Maumere, Ekorantt.com – Persentase penduduk miskin Kabupaten Sikka, Provinsi NTT pada tahun 2025 sebesar 11,25 persen atau mengalami penurunan sebesar 0,64 persen poin dari tahun 2024.
Sedangkan jumlah agregat penduduk miskin di Kabupaten Sikka pada tahun 2025 sebesar 36,74 ribu orang, menurun 1,99 ribu orang dari tahun 2024.
Kepala Kantor Badan Pusat Statistik (BPS) Kabupaten Sikka, Kristanto Setyo Utamo menyampaikan hal ini kepada Ekora NTT di Maumere pada Selasa, 9 September 2025.

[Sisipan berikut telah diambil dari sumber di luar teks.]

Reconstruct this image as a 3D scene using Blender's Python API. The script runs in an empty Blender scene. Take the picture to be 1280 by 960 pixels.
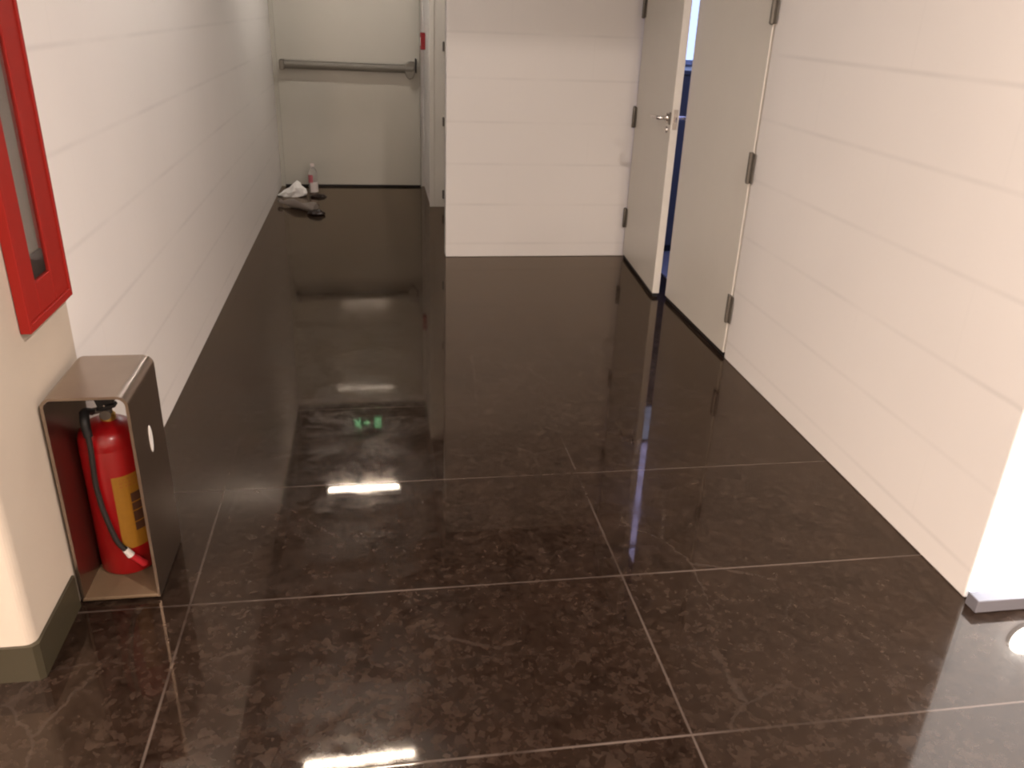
import bpy, bmesh, math, random
from mathutils import Vector, Matrix

random.seed(7)
SC = bpy.context.scene
COL = SC.collection
PI = math.pi

# ------------------------------------------------------------------ materials
def new_mat(name):
    m = bpy.data.materials.new(name)
    m.use_nodes = True
    nt = m.node_tree
    return m, nt, nt.nodes, nt.links, nt.nodes['Principled BSDF']

def mat(name, col, rough=.5, metal=0., spec=.5, coat=0., noise=0., nscale=30., bump=0., bscale=200., trans=0., ior=1.45):
    m, nt, N, L, P = new_mat(name)
    P.inputs['Roughness'].default_value = rough
    P.inputs['Metallic'].default_value = metal
    P.inputs['Specular IOR Level'].default_value = spec
    P.inputs['Coat Weight'].default_value = coat
    P.inputs['Coat Roughness'].default_value = .08
    P.inputs['Transmission Weight'].default_value = trans
    P.inputs['IOR'].default_value = ior
    tc = N.new('ShaderNodeTexCoord')
    nz = N.new('ShaderNodeTexNoise')
    nz.inputs['Scale'].default_value = nscale
    nz.inputs['Detail'].default_value = 4
    L.new(tc.outputs['Object'], nz.inputs['Vector'])
    mx = N.new('ShaderNodeMix'); mx.data_type = 'RGBA'
    k = 1 - noise
    mx.inputs['A'].default_value = (col[0]*k, col[1]*k, col[2]*k, 1)
    mx.inputs['B'].default_value = (min(1, col[0]*(1+noise)), min(1, col[1]*(1+noise)), min(1, col[2]*(1+noise)), 1)
    L.new(nz.outputs['Fac'], mx.inputs['Factor'])
    L.new(mx.outputs['Result'], P.inputs['Base Color'])
    if bump:
        nb = N.new('ShaderNodeTexNoise'); nb.inputs['Scale'].default_value = bscale; nb.inputs['Detail'].default_value = 3
        L.new(tc.outputs['Object'], nb.inputs['Vector'])
        bp = N.new('ShaderNodeBump'); bp.inputs['Strength'].default_value = bump; bp.inputs['Distance'].default_value = .003
        L.new(nb.outputs['Fac'], bp.inputs['Height'])
        L.new(bp.outputs['Normal'], P.inputs['Normal'])
    return m

def emit(name, col, strength):
    m, nt, N, L, P = new_mat(name)
    P.inputs['Base Color'].default_value = (.8, .8, .8, 1)
    P.inputs['Emission Color'].default_value = (*col, 1)
    P.inputs['Emission Strength'].default_value = strength
    return m

def math_node(N, L, op, a, b=None, clamp=False):
    n = N.new('ShaderNodeMath'); n.operation = op; n.use_clamp = clamp
    for i, v in enumerate((a, b)):
        if v is None: continue
        if isinstance(v, (int, float)): n.inputs[i].default_value = v
        else: L.new(v, n.inputs[i])
    return n.outputs[0]

def line_mask(N, L, coord, origin, period, half, soft):
    """1 on repeating lines at origin + k*period, 0 elsewhere."""
    f = math_node(N, L, 'FRACT', math_node(N, L, 'DIVIDE', math_node(N, L, 'SUBTRACT', coord, origin - 50*period), period))
    d = math_node(N, L, 'MINIMUM', f, math_node(N, L, 'SUBTRACT', 1.0, f))
    d = math_node(N, L, 'MULTIPLY', d, period)
    return math_node(N, L, 'SUBTRACT', 1.0, math_node(N, L, 'DIVIDE', math_node(N, L, 'SUBTRACT', d, half), soft, True), True)

def block_mat(name, axis, col, off, strength=.055):
    """painted concrete block: faint running-bond joints, in metres."""
    m, nt, N, L, P = new_mat(name)
    P.inputs['Roughness'].default_value = .42
    P.inputs['Specular IOR Level'].default_value = .35
    tc = N.new('ShaderNodeTexCoord'); sx = N.new('ShaderNodeSeparateXYZ')
    L.new(tc.outputs['Object'], sx.inputs[0])
    u, z = sx.outputs[axis], sx.outputs['Z']
    H = .2475
    hz = line_mask(N, L, z, .0875, H, .002, .009)
    row = math_node(N, L, 'FLOOR', math_node(N, L, 'DIVIDE', math_node(N, L, 'SUBTRACT', z, .0875 - 50*H), H))
    sh = math_node(N, L, 'MULTIPLY', math_node(N, L, 'MODULO', row, 2.0), .5)
    vz = line_mask(N, L, math_node(N, L, 'ADD', u, sh), off, 1.0, .002, .005)
    jn = math_node(N, L, 'MAXIMUM', hz, math_node(N, L, 'MULTIPLY', vz, .2))
    nz = N.new('ShaderNodeTexNoise'); nz.inputs['Scale'].default_value = 2.2; nz.inputs['Detail'].default_value = 3
    L.new(tc.outputs['Object'], nz.inputs['Vector'])
    fade = math_node(N, L, 'MULTIPLY', math_node(N, L, 'SUBTRACT', nz.outputs['Fac'], .3), 2.6, True)
    jm = math_node(N, L, 'MULTIPLY', jn, fade)
    mx = N.new('ShaderNodeMix'); mx.data_type = 'RGBA'
    mx.inputs['A'].default_value = (*col, 1)
    k = 1 - strength*2
    mx.inputs['B'].default_value = (col[0]*k, col[1]*k, col[2]*k, 1)
    L.new(jm, mx.inputs['Factor'])
    n2 = N.new('ShaderNodeTexNoise'); n2.inputs['Scale'].default_value = 1.3; n2.inputs['Detail'].default_value = 5
    L.new(tc.outputs['Object'], n2.inputs['Vector'])
    hs = N.new('ShaderNodeHueSaturation')
    L.new(math_node(N, L, 'ADD', math_node(N, L, 'MULTIPLY', n2.outputs['Fac'], .10), .95), hs.inputs['Value'])
    L.new(mx.outputs['Result'], hs.inputs['Color'])
    L.new(hs.outputs['Color'], P.inputs['Base Color'])
    nb = N.new('ShaderNodeTexNoise'); nb.inputs['Scale'].default_value = 60; nb.inputs['Detail'].default_value = 3
    L.new(tc.outputs['Object'], nb.inputs['Vector'])
    hh = math_node(N, L, 'SUBTRACT', math_node(N, L, 'MULTIPLY', nb.outputs['Fac'], .25), jm)
    bp = N.new('ShaderNodeBump'); bp.inputs['Strength'].default_value = .2; bp.inputs['Distance'].default_value = .0008
    L.new(hh, bp.inputs['Height']); L.new(bp.outputs['Normal'], P.inputs['Normal'])
    return m

def floor_mat():
    """polished dark brown marble slabs, pale scratched joints."""
    m, nt, N, L, P = new_mat('polished brown marble')
    tc = N.new('ShaderNodeTexCoord'); sx = N.new('ShaderNodeSeparateXYZ')
    L.new(tc.outputs['Object'], sx.inputs[0])
    X, Y = sx.outputs['X'], sx.outputs['Y']
    def noise(scale, detail=4, rough=.5, dist=0.):
        n = N.new('ShaderNodeTexNoise'); n.inputs['Scale'].default_value = scale
        n.inputs['Detail'].default_value = detail; n.inputs['Roughness'].default_value = rough
        n.inputs['Distortion'].default_value = dist
        L.new(tc.outputs['Object'], n.inputs['Vector']); return n.outputs['Fac']
    def ramp(v, a, b):
        return math_node(N, L, 'DIVIDE', math_node(N, L, 'SUBTRACT', v, a), b - a, True)
    # fine shell-like fragments over cloudy patches
    wv = N.new('ShaderNodeTexNoise'); wv.inputs['Scale'].default_value = 22; wv.inputs['Detail'].default_value = 4
    L.new(tc.outputs['Object'], wv.inputs['Vector'])
    va = N.new('ShaderNodeVectorMath'); va.operation = 'MULTIPLY_ADD'
    va.inputs[1].default_value = (.035, .035, 0)
    L.new(wv.outputs['Color'], va.inputs[0]); L.new(tc.outputs['Object'], va.inputs[2])
    def chips(scale, lo):
        vo = N.new('ShaderNodeTexVoronoi'); vo.inputs['Scale'].default_value = scale; vo.inputs['Randomness'].default_value = 1
        vo.feature = 'SMOOTH_F1'; vo.inputs['Smoothness'].default_value = .25
        L.new(va.outputs[0], vo.inputs['Vector'])
        sc = N.new('ShaderNodeSeparateColor'); L.new(vo.outputs['Color'], sc.inputs[0])
        return ramp(sc.outputs[0], lo, 1.0)
    patch = ramp(noise(4.5, 5, .6, .4), .34, .70)
    frag = math_node(N, L, 'MAXIMUM', math_node(N, L, 'MULTIPLY', chips(42, .55), .8), math_node(N, L, 'MULTIPLY', chips(80, .42), .75))
    frag = math_node(N, L, 'MULTIPLY', frag, math_node(N, L, 'ADD', math_node(N, L, 'MULTIPLY', patch, .55), .45))
    frag = math_node(N, L, 'MULTIPLY', frag, ramp(noise(28, 4, .7), .30, .72))
    cloud = ramp(noise(7, 7, .7, .8), .34, .70)
    fine = ramp(noise(90, 4, .65), .38, .70)
    c1 = N.new('ShaderNodeMix'); c1.data_type = 'RGBA'
    c1.inputs['A'].default_value = (.0058, .0030, .0019, 1); c1.inputs['B'].default_value = (.0205, .0116, .0076, 1)
    L.new(math_node(N, L, 'ADD', math_node(N, L, 'MULTIPLY', cloud, .62), math_node(N, L, 'MULTIPLY', fine, .42), True), c1.inputs['Factor'])
    c2 = N.new('ShaderNodeMix'); c2.data_type = 'RGBA'
    c2.inputs['B'].default_value = (.056, .0365, .0262, 1)
    L.new(c1.outputs['Result'], c2.inputs['A'])
    L.new(math_node(N, L, 'MULTIPLY', frag, .85), c2.inputs['Factor'])
    # hairline veins / scratches
    vs = N.new('ShaderNodeTexVoronoi'); vs.feature = 'DISTANCE_TO_EDGE'; vs.inputs['Scale'].default_value = 2.3
    L.new(va.outputs[0], vs.inputs['Vector'])
    vein = math_node(N, L, 'SUBTRACT', 1.0, ramp(vs.outputs['Distance'], .0, .012), True)
    vein = math_node(N, L, 'MULTIPLY', vein, ramp(noise(1.7, 2), .5, .66))
    # slab joints
    jm = math_node(N, L, 'MAXIMUM', math_node(N, L, 'MULTIPLY', line_mask(N, L, X, -.515, 1.17, .0012, .0028), .7), line_mask(N, L, Y, 1.262, .57, .0012, .0028))
    wear = ramp(noise(2.6, 3), .36, .6)
    jm2 = math_node(N, L, 'MULTIPLY', jm, math_node(N, L, 'ADD', math_node(N, L, 'MULTIPLY', wear, .5), .10))
    jm2 = math_node(N, L, 'MULTIPLY', jm2, math_node(N, L, 'SUBTRACT', 1.0, math_node(N, L, 'MULTIPLY', ramp(Y, 2.0, 3.0), .85)))
    pale = math_node(N, L, 'MAXIMUM', jm2, math_node(N, L, 'MULTIPLY', vein, .11))
    c3 = N.new('ShaderNodeMix'); c3.data_type = 'RGBA'
    c3.inputs['B'].default_value = (.15, .115, .095, 1)
    L.new(c2.outputs['Result'], c3.inputs['A']); L.new(pale, c3.inputs['Factor'])
    # brown stone under a warm-toned polish of uneven smoothness
    df = N.new('ShaderNodeBsdfDiffuse'); L.new(c3.outputs['Result'], df.inputs['Color'])
    gl = N.new('ShaderNodeBsdfGlossy'); gl.distribution = 'GGX'
    gl.inputs['Color'].default_value = (1., .85, .70, 1)
    L.new(math_node(N, L, 'ADD', math_node(N, L, 'MULTIPLY', ramp(noise(5, 6, .7, .6), .40, .74), .09), .018), gl.inputs['Roughness'])
    g2 = N.new('ShaderNodeBsdfGlossy'); g2.distribution = 'GGX'       # thin smeared film left by mopping
    g2.inputs['Color'].default_value = (1., .88, .76, 1); g2.inputs['Roughness'].default_value = .27
    gm = N.new('ShaderNodeMixShader')
    smear = ramp(noise(6.5, 7, .72, .9), .44, .58)
    L.new(math_node(N, L, 'ADD', math_node(N, L, 'MULTIPLY', smear, .34), .10), gm.inputs[0])
    L.new(gl.outputs[0], gm.inputs[1]); L.new(g2.outputs[0], gm.inputs[2])
    fr = N.new('ShaderNodeFresnel'); fr.inputs['IOR'].default_value = 1.415
    ms = N.new('ShaderNodeMixShader')
    L.new(fr.outputs[0], ms.inputs[0]); L.new(df.outputs[0], ms.inputs[1]); L.new(gm.outputs[0], ms.inputs[2])
    L.new(ms.outputs[0], N['Material Output'].inputs['Surface']); N.remove(P)
    bp = N.new('ShaderNodeBump'); bp.inputs['Strength'].default_value = .06; bp.inputs['Distance'].default_value = .001
    L.new(math_node(N, L, 'SUBTRACT', math_node(N, L, 'MULTIPLY', noise(3, 1), .5), math_node(N, L, 'MULTIPLY', jm, .5)), bp.inputs['Height'])
    for n_ in (df, gl, g2, fr): L.new(bp.outputs['Normal'], n_.inputs['Normal'])
    return m

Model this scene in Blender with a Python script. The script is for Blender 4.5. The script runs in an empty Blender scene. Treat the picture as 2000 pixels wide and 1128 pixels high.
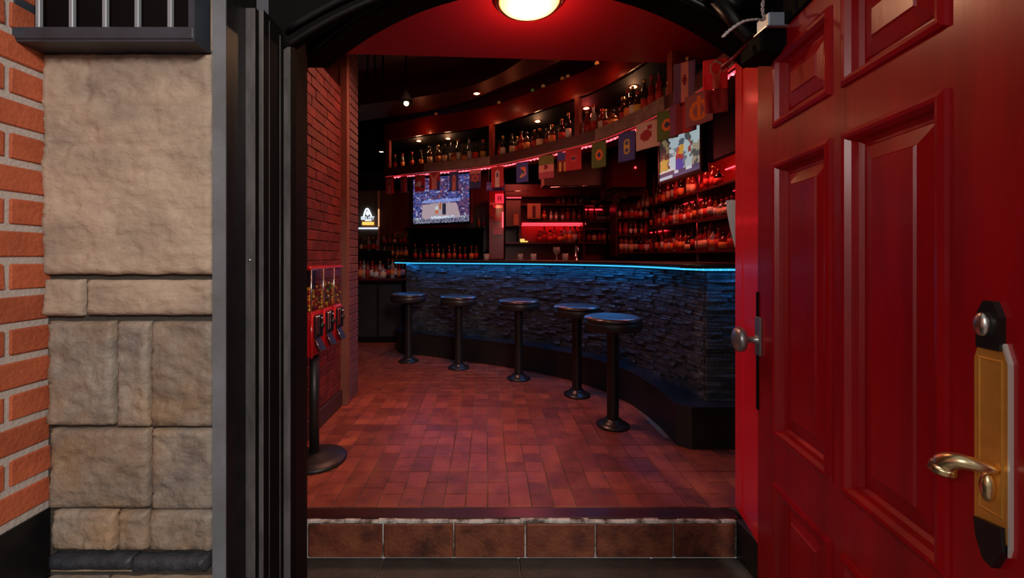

Kristanto menjelaskan bahwa untuk mengukur tingkat kemiskinan, BPS menggunakan konsep kemampuan memenuhi kebutuhan dasar atau basic needs approach.
Dengan pendekatan ini, kemiskinan dipandang sebagai ketidakmampuan dari sisi ekonomi untuk memenuhi kebutuhan dasar makanan dan bukan makanan yang diukur menurut Garis Kemiskinan (GK).
Ia menyebutkan garis kemiskinan Kabupaten Sikka pada tahun 2025 tercatat sebesar Rp 447.472 per kapita per bulan. Dengan rata-rata satu rumah tangga terdapat 4,7 anggota keluarga, maka garis kemiskinan dalam rumah tangga kurang lebih Rp2.103.118 per bulan.
Menurutnya, persoalan kemiskinan bukan hanya sekedar berapa jumlah dan persentase penduduk miskin. Dimensi lain yang perlu diperhatikan adalah tingkat kedalaman dan keparahan dari kemiskinan.
BPS mencatat, Indeks Kedalaman Kemiskinan (P1) Kabupaten Sikka pada tahun 2025 sebesar 1,36 lebih rendah dibanding tahun sebelumnya yakni sebesar 1,57.
Sedangkan Indeks Keparahan Kemiskinan (P2) pada tahun 2025 mengalami peningkatan menjadi sebesar 0,34 setelah sebelumnya 0,31 pada tahun 2024.
Menurut Kristanto, ada hal yang menarik dari isu kemiskinan di Kabupaten Sikka, yang mana meskipun secara persentase maupun jumlah memang mengalami penurunan setiap tahun namun jika dilihat dari Indeks Keparahan justru bertambah. Hal ini artinya kesenjangan kemampuan antar penduduk miskin ini justru semakin jauh.
Karena itu, Kristanto bilang, menurunnya angka penduduk miskin ini tentu merupakan pencapaian keberhasilan pembangunan yang baik.
Ia mengatakan penurunan angka kemiskinan tahun 2025 juga disertai dengan penurunan Indeks Kedalaman Kemiskinan yang mengindikasikan bahwa rata-rata pengeluaran penduduk miskin cenderung makin mendekati garis kemiskinan.
Namun demikian, adanya peningkatan Indeks Keparahan Kemiskinan menunjukkan bahwa kesenjangan pengeluaran di antara penduduk miskin juga semakin lebar setiap tahunnya.
Oleh karena itu diperlukan kebijakan yang tepat sasar serta kerja kolaborasi semua stakeholder agar persoalan kemiskinan dapat ditangani dengan baik.
Terkait faktor penyebab terjadinya penurunan angka kemiskinan, Kristanto mengatakan hal tersebut perlu memerlukan kajian yang lebih dalam.
Namun yang pasti berbagai kebijakan pemerintah baik pusat maupun daerah yang telah direalisasikan tentu saja dapat berdampak terhadap penurunan itu.
“Mungkin yang perlu kita dorong adalah meskipun sudah berhasil menurunkan angka kemiskinan namun pemda perlu mengkaji lebih jauh pemanfaatan anggaran penanganan kemiskinan agar lebih tepat sasaran, efektif, dan efisien. Sehingga penurunan kemiskinan dapat lebih cepat,” tutup Kristanto.